5. “The Lost Boys” (Now Streaming)
Speaking of the 1980s, Joel Schumacher’s “The Lost Boys” served up a bloody delicious buffet of now-iconic actors in 1987: Corey Haim, Jason Patric, Kiefer Sutherland, and Corey Feldman, to name a few, but we’d be remiss not to mention Jami Gertz and Dianne Wiest as well. The film delivers a vampiric spin on J.M. Barrie’s tales of Peter Pan and Neverland, but what makes “The Lost Boys” endure is its ensemble of mostly unknown young actors, as director Joel Schumacher was best known for his canny eye for spotting fresh talent. A reimagined take on the teen vampire classic is reportedly in the works with Noah Jupe (“A Quiet Place”) and Jaden Martell (“It”) starring, but it’s hard to imagine anybody topping the original.


4. “Interview with the Vampire” (Now Streaming)
And speaking of vampires… 1994’s “Interview with the Vampire” is also hitting the platform, rightly timed in honor of author Anne Rice’s death on December 11. While not quite introducing heartthrob Brad Pitt to the world after supporting but searingly impressive turns in “Thelma and Louise” and “True Romance,” Neil Jordan’s cemented his position on the marquees with the best of them. Here, he plays centuries-old vampire Louis de Pointe du Lac, reincarnated as a New Orleans vampire by Tom Cruise’s Lestat de Lioncourt after a bloody attack. Few vampire epics hold a candle to the film’s scrumptious period details, but “Interview” is best remembered for the star-making turn of a then-10-year-old Kirsten Dunst as a child vampire who suffers tragically for her transformation.

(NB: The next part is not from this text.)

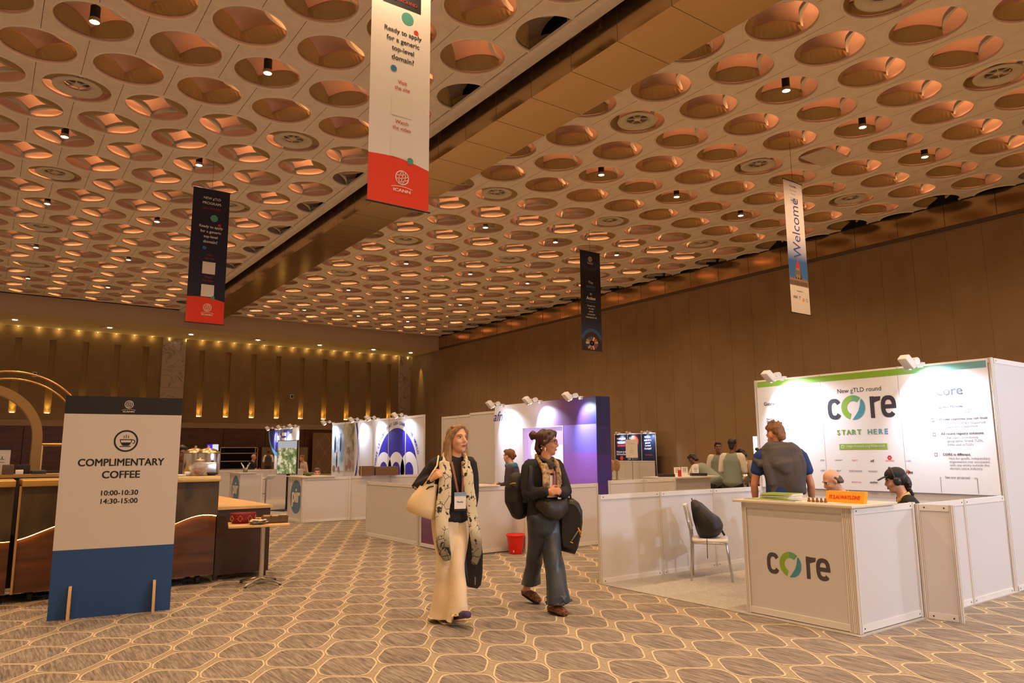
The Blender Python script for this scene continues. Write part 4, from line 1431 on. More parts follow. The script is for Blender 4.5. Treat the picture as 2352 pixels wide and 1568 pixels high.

3. “The Girl with the Dragon Tattoo” (Now Streaming)
David Fincher’s sleek adaptation of Stieg Larsson’s smash Swedish novel announced the steely, off-kilter talents of Rooney Mara to the world: Her antisocial hacker Lisbeth Salander earned Mara a Best Actress Oscar nomination in a movie undoubtedly too cool for the Academy, but one that’s now certainly the best of all the Larsson cinematic envisionings. Mara’s performance is a feat of muscular, balletic cunning, making her more than a match for Daniel Craig’s maverick journalist Mikael Blomkvist, with Trent Reznor and Atticus Ross’ unnerving electronic score pumping through one masterfully, icily chiseled Finch set piece after another. It’s a hopeless movie, as indicated by the film’s deflating final shot where love, most certainly, doesn’t win, and the kind only Fincher could make.

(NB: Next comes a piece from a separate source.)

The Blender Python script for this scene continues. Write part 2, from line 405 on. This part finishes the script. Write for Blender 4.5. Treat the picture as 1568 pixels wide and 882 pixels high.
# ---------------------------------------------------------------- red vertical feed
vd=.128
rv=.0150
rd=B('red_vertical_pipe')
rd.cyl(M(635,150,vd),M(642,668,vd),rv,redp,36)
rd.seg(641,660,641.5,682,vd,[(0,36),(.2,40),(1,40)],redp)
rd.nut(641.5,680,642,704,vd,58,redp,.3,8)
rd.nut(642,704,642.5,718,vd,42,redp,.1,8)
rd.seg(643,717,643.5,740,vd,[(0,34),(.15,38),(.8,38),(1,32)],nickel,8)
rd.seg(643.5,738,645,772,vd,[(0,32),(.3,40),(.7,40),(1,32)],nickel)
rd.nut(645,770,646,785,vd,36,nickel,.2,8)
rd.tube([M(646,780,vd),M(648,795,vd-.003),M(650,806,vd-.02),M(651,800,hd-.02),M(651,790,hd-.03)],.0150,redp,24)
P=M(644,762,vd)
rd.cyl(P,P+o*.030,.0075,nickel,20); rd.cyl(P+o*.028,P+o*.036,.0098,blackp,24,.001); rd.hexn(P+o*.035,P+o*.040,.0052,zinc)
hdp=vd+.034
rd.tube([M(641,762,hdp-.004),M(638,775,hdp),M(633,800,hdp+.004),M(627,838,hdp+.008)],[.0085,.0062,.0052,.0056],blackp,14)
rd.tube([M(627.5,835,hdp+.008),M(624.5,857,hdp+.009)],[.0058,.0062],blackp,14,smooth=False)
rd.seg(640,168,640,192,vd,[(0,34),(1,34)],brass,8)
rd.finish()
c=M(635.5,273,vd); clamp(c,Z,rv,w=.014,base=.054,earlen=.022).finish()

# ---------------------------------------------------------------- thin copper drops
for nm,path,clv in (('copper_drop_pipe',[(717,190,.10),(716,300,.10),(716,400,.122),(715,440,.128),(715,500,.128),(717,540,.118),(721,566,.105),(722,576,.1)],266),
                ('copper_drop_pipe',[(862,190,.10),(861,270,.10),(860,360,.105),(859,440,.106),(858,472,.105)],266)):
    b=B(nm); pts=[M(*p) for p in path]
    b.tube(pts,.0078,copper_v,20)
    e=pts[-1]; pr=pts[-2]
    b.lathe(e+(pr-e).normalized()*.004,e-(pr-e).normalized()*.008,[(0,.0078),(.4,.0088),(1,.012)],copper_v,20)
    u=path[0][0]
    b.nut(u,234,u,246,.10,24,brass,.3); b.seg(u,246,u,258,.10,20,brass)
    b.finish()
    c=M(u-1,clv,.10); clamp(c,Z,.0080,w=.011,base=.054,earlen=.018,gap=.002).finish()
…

2. “Taxi Driver” (Now Streaming)
It’s frustratingly ironic that Scorsese was accused of siding with “The Wolf of Wall Street” subject Jordan Belfort, as the filmmaker has always stood out for his steadfast refusal to pass judgement upon his characters, many (if not most) of whom have been difficult men under the thrall of their own moral turpitude. Writing about “Taxi Driver” in 1976, Pauline Kael observed that, “This film doesn’t operate on the level of moral judgment of what Travis Bickle does. Rather, by drawing us into his vortex it makes us understand the psychic discharge of the quiet boys who go berserk. And it’s a real slap in the face for us when we see Travis at the end looking pacified. He’s got the rage out of his system—for the moment, at least—and he’s back at work, picking up passengers in front of the St. Regis. It’s not that he’s cured but that the city is crazier than he is.” The crazier things get, the easier it is to see Travis clearly. Revisiting the film now, you might be surprised to find that he hasn’t changed, even as the world has continued to decay around him. —David Ehrlich


1. “Phantom Thread” (Streaming January 16)
“Kiss me, my girl, before I’m sick.”

“All your rules and your clothes and your money, everything is a game!”

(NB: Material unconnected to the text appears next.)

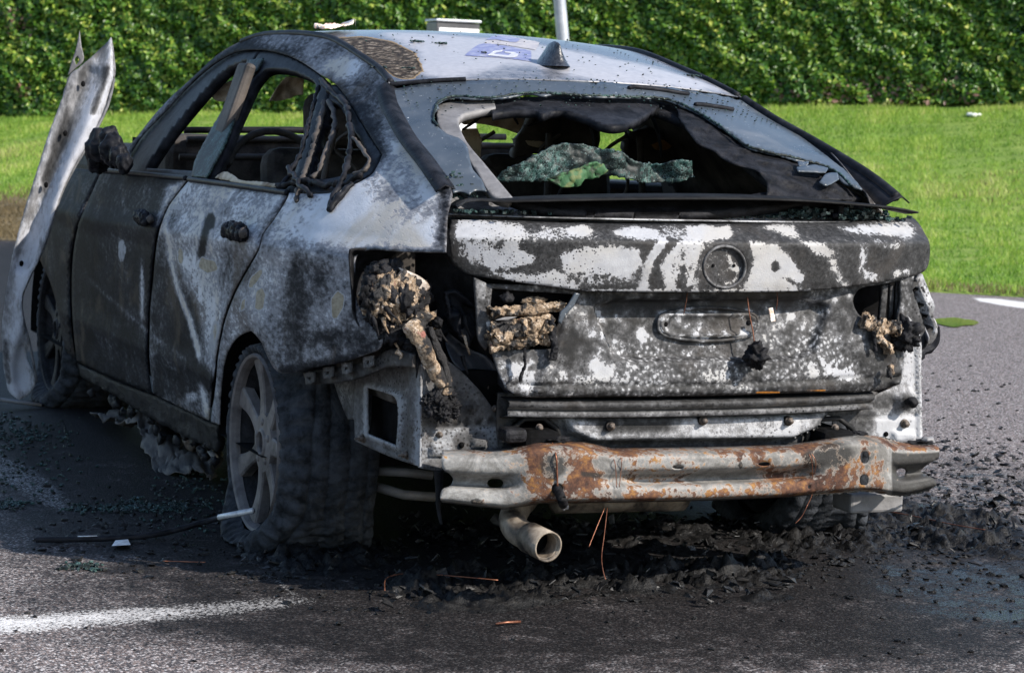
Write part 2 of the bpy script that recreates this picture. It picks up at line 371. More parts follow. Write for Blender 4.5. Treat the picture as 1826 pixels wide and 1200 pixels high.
# ------------------------------------------------------------------ the burnt car
CAR = empty('burned_car'); tagit(CAR, 'burnt-out five-door hatchback with broken rear window standing on sooty asphalt', 'car')
_zs = np.array([.0, .15, .30, .50, .70, .80, .88, .96, 1.05, 1.2, 1.35, 1.45, 1.6])
_ys = np.array([-1.2, -1.05, -.8, -.5, -.2, .2, .6, 1.2, 2.0, 2.9, 3.3])
_xt = np.array([
 [.60, .66, .75, .80, .82, .82, .82, .83, .84, .84, .80],
 [.64, .70, .78, .82, .84, .84, .84, .85, .86, .86, .82],
 [.66, .72, .80, .855, .885, .885, .872, .872, .88, .88, .84],
 [.66, .72, .81, .872, .905, .905, .890, .888, .89, .89, .85],
 [.65, .715, .81, .875, .912, .914, .902, .900, .90, .90, .86],
 [.61, .685, .80, .873, .912, .916, .902, .897, .89, .88, .83],
 [.52, .61, .745, .838, .885, .893, .878, .873, .865, .84, .78],
 [.42, .52, .655, .765, .825, .842, .842, .842, .832, .80, .74],
 [.37, .47, .575, .655, .718, .755, .780, .795, .787, .75, .70],
 [.28, .36, .44, .50, .555, .600, .650, .695, .69, .67, .6],
 [.18, .25, .32, .38, .430, .475, .540, .595, .60, .59, .5],
 [.10, .16, .23, .29, .335, .375, .445, .505, .51, .50, .4],
 [.05, .1, .2, .3, .36, .38, .40, .40, .39, .38, .3]])
_gz = np.linspace(0, 1.6, 161); _gy = np.linspace(-1.2, 3.3, 181)
_G = np.stack([np.interp(_gz, _zs, _xt[:, j]) for j in range(len(_ys))], 1)
_G = np.stack([np.interp(_gy, _ys, _G[i]) for i in range(len(_gz))], 0)
def _blur(a, s, ax):
    k = np.exp(-.5*(np.arange(-3*s, 3*s+1)/s)**2); k /= k.sum(); r = 3*s
    ap = np.pad(a, [(r, r) if i == ax else (0, 0) for i in range(2)], 'edge'); o = np.zeros_like(a)
    for i, w in enumerate(k): o += w*(ap[i:i+a.shape[0]] if ax == 0 else ap[:, i:i+a.shape[1]])
    return o
_G = _blur(_blur(_G, 3, 0), 7, 1)
def xs(y, z):
    i = np.clip(z/1.6*160, 0, 159.999); j = np.clip((y+1.2)/4.5*180, 0, 179.999); a = i.astype(int); b = j.astype(int); u = i-a; w = j-b
    v = _G[a, b]*(1-u)*(1-w)+_G[a+1, b]*u*(1-w)+_G[a, b+1]*(1-u)*w+_G[a+1, b+1]*u*w
    zc = .795+.028*np.clip((.5-y)/1.0, -1.5, .9)                     # crease through the door handles
    v = v+.014*np.clip(1-np.abs(z-zc)/.05, 0, 1)
    zl = .40-.01*y; v = v+.008*np.clip(1-np.abs(z-zl)/.06, 0, 1)      # lower swage
    rr = np.hypot(y-.0, z-.27); v = v+.012*np.exp(-((rr-.37)/.05)**2)*(z > .2)   # wheel-arch lip
    return v
def SIDE(off=0.0): return lambda q: hit(lambda P: -P[:, 0]-xs(P[:, 1], P[:, 2])+off, q, 4.8, 10.5)
def SY(y0, k=0.0, p=2.0, prof=None):
    def F(P):
        y = np.full(len(P), y0, float) if prof is None else np.interp(P[:, 2], prof[0], prof[1])
        return y+k*(np.abs(P[:, 0])/.65)**p-P[:, 1]
    return lambda q: hit(F, q, 4.3, 9.5)
def SX(x0, ky=0.0): return lambda q: hit(lambda P: x0+ky*P[:, 1]-P[:, 0], q, 4.3, 11)
def mirror(o, name=None):
    c = o.copy(); c.data = o.data.copy(); COL.objects.link(c)
    c.data.transform(Matrix.Diagonal((-1, 1, 1, 1))); c.data.flip_normals(); c.parent = o.parent
    return c

# ---- left body side: roof rail, rear pillar and quarter panel in one pressing
zq = lambda p: Zc(0, 0, 1826/700, p); zr = lambda p: Zc(0, 380, 1826/700, p); zb = lambda p: Zc(560, 0, 1826/700, p); zl = lambda p: Zc(560, 380, 1826/700, p)
ditch = [(430, 74), (460, 63), (505, 59), (552, 61), (591, 69), (637, 96), (675, 123), (694, 146)]
side_out = ([(222, 270), (245, 243), (268, 214), (307, 171), (345, 137), (383, 102), (408, 85)] + ditch +
  [(690, 163), (702, 184), (736, 245), (767, 284), (802, 332), (806, 345), (798, 380), (795, 449), (720, 448), (642, 449), (634, 457), (631, 490), (633, 533), (645, 560), (672, 594), (683, 606),
   (676, 622), (652, 632), (613, 645), (560, 655), (504, 666), (494, 662), (480, 641), (464, 607), (448, 590), (425, 600), (407, 625), (396, 667), (391, 757),
   (376, 752), (384, 690), (393, 610), (404, 564), (418, 526), (439, 487), (462, 445), (470, 418), (490, 390), (513, 353), (516, 344), (587, 345), (613, 337), (650, 320), (667, 307), (682, 276), (652, 230), (629, 192), (598, 150), (571, 133), (525, 104), (472, 90), (425, 92), (388, 110), (333, 157), (291, 202), (254, 241), (236, 268), (228, 280)])
side_ops = [('p', [(500, 340), (640, 300), (800, 330), (800, 450), (640, 445), (560, 430), (480, 430)], .90, 24),  # palest ash along the shoulder also paints its sky-lit top
  ('p', [(690, 200), (740, 290), (790, 340), (800, 400), (700, 380), (640, 320)], .70, 22),
  ('p', [(700, 250), (735, 262), (790, 350), (775, 362), (742, 330)], .98, 14),
  ('e', (615, 118, 34, 24), .95, 22/34), ('e', (655, 200, 30, 60), .36, .5), ('e', (720, 300, 14, 50), .8, .6), ('e', (545, 85, 60, 18), .52, .6),
  ('p', [(600, 150), (640, 180), (690, 270), (665, 310), (655, 250)], .20, 14),
  ('l', ([(690, 165), (735, 247), (800, 333)], 12), .28, 9), ('p', [(430, 70), (380, 100), (230, 265), (250, 270), (400, 120), (520, 100), (470, 80)], .16, 12),
  ('p', [(500, 440), (640, 455), (632, 540), (690, 600), (610, 650), (500, 668), (480, 600)], .57, 18),
  ('p', [(400, 560), (470, 470), (520, 440), (490, 560), (440, 590), (395, 640)], .66, 16), ('e', (530, 560, 20, 90), .30, .7), ('e', (575, 500, 16, 60), .36, .7),
  ('e', (600, 610, 60, 22), .36, .6), ('l', ([(505, 660), (613, 640), (672, 615)], 7), .22, 5), ('p', [(780, 330), (806, 345), (797, 449), (770, 449), (785, 380)], .34, 10), ('l', ([(640, 449), (795, 449)], 6), .40, 4)]
side_tan = [('p', zr([(1150, 350), (1165, 300), (1215, 258), (1222, 275), (1195, 320), (1162, 352)]), 1, 5), ('p', zr([(1185, 440), (1190, 370), (1220, 345), (1235, 380), (1225, 440), (1205, 455)]), 1, 5),
  ('p', zr([(1545, 490), (1540, 400), (1570, 360), (1605, 385), (1595, 440), (1565, 490)]), 1, 5), ('p', zr([(1110, 460), (1125, 400), (1145, 385), (1140, 450)]), .8, 4), ('l', (zr([(1150, 380), (1180, 350), (1240, 345), (1250, 420), (1225, 460), (1150, 455)]), 2), .47, 3)]
o = panel('body_side', side_out, SIDE(), M['side'], CAR, step=5.5, th=.004, ash=.5, ops=side_ops, tan=side_tan, rough=.0016, rdir=(1, 0, 0), rs=9, aspect=.7)
RS = mirror(o)
def pull(o):
    return o
    for v in o.data.vertices: v.co.x -= .085*float(sstep(.95, 1.10, np.array(v.co.z)))*float(sstep(.75, .0, np.array(v.co.y)))
    return o
pull(RS)
for v in RS.data.vertices:
    v.co.x -= .085*float(sstep(-.35, -.75, np.array(v.co.y)))
    if v.co.y < -.74 and v.co.z > .70: v.co.y = -.74+(v.co.y+.74)*.15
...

“Were you sent here to ruin my evening, or possibly my entire life?”

“Don’t pick a fight with me. You certainly won’t come out alive. I’ll go right through you, and it’ll be you who ends up on the floor.”

I’m quoting these straight from my memory, and because no words do better justice to one of the most swooningly romantic and twisted love stories ever than those of the writer and director himself, Paul Thomas Anderson. I often think of “Phantom Thread” as a go-to cozy Christmas for the sick in the heart and head, but repeated viewings reveal the truly gushing heart at its center — and PTA’s almost pathological reverence to details, the music, the cutting, the inseams, and every stitch of fabric.